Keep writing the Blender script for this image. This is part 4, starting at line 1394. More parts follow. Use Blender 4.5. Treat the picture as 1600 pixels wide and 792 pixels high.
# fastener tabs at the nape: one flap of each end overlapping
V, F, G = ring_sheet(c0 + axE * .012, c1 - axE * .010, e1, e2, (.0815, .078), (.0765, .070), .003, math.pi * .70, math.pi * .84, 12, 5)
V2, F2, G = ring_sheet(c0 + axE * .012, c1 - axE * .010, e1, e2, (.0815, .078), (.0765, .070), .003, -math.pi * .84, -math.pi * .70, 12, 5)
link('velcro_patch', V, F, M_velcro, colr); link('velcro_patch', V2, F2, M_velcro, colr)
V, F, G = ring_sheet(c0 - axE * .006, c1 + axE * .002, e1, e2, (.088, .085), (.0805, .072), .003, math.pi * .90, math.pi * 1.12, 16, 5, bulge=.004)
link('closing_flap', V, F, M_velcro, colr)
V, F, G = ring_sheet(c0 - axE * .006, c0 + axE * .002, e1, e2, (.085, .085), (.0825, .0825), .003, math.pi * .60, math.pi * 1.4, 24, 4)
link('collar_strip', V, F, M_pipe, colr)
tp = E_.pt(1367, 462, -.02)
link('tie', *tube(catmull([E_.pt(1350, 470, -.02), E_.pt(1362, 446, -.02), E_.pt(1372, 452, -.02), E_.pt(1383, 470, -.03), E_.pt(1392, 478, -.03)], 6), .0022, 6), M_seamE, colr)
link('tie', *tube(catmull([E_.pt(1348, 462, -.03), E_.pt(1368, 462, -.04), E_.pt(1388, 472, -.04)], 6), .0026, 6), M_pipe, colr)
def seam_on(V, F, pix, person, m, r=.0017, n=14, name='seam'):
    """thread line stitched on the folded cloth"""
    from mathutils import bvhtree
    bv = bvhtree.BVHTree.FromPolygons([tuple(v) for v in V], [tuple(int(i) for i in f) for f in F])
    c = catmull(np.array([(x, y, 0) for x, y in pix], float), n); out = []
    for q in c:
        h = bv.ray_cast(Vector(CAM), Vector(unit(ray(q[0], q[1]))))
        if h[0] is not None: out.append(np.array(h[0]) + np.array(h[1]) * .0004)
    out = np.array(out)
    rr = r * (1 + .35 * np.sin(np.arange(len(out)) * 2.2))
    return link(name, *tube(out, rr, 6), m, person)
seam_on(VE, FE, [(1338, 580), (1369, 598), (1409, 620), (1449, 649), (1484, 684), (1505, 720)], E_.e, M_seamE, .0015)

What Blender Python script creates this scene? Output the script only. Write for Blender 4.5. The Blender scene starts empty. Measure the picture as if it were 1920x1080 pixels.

▸ **YOUR OBJECTIVE**
In the records above, locate each line with the word "script". Copy all such lines.

▸ **TASK RESULT**
Keep writing the Blender script for this image. This is part 4, starting at line 1394. More parts follow. Use Blender 4.5. Treat the picture as 1600 pixels wide and 792 pixels high.
What Blender Python script creates this scene? Output the script only. Write for Blender 4.5. The Blender scene starts empty. Measure the picture as if it were 1920x1080 pixels.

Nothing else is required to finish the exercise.